A Amnistia Internacional apelou ao Governo do Chade e à Comunidade Internacional para que sejam tomadas medidas efectivas e imediatas para lidar com a violação generalizada e sistemática, além de outras formas de violência contra mulheres e meninas refugiadas do Darfur no leste do Chade. 

“Deve ser posto em prática um plano esclarecedor e abrangente que deixe claro que violações e violência sexual são crimes inaceitáveis e deve ser aplicada legislação pertinente prevista no Chade”, afirmou Tawanda Hondora. “O plano deve contemplar o espectro de circunstâncias que colocam mulheres e raparigas em risco de violação sexual e outras formas de violência dentro e fora do campo de refugiados. Deve ainda contar quais as medidas que as autoridades nacionais e internacionais podem tomar para proteger mulheres destes terríveis crimes”.  

 

Nota:
-O leste do Chade abriga aproximadamente 260.000 refugiados do Darfur, a maioria são mulheres e crianças e muitas delas encontram-se nesta zona há mais de cinco anos. Os refugiados residem em 12 campos diferentes, espalhados ao longo da fronteira entre o Chade e o Darfur. 

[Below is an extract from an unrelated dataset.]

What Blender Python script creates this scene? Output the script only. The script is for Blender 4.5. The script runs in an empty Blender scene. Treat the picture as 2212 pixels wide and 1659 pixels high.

-Durante os últimos seis anos, mais de 142.000 mulheres e raparigas fugiram da insegurança e das violações generalizadas aos direitos humanos na região problemática do Darfur, no Sudão, procurando segurança e protecção no vizinho Chade.

– A MINURCAT – Missão das Nações Unidas na República Centro Africana e Chade foi implementada no leste do Chade em Setembro de 2007, com o objectivo de contribuir para a protecção dos refugiados.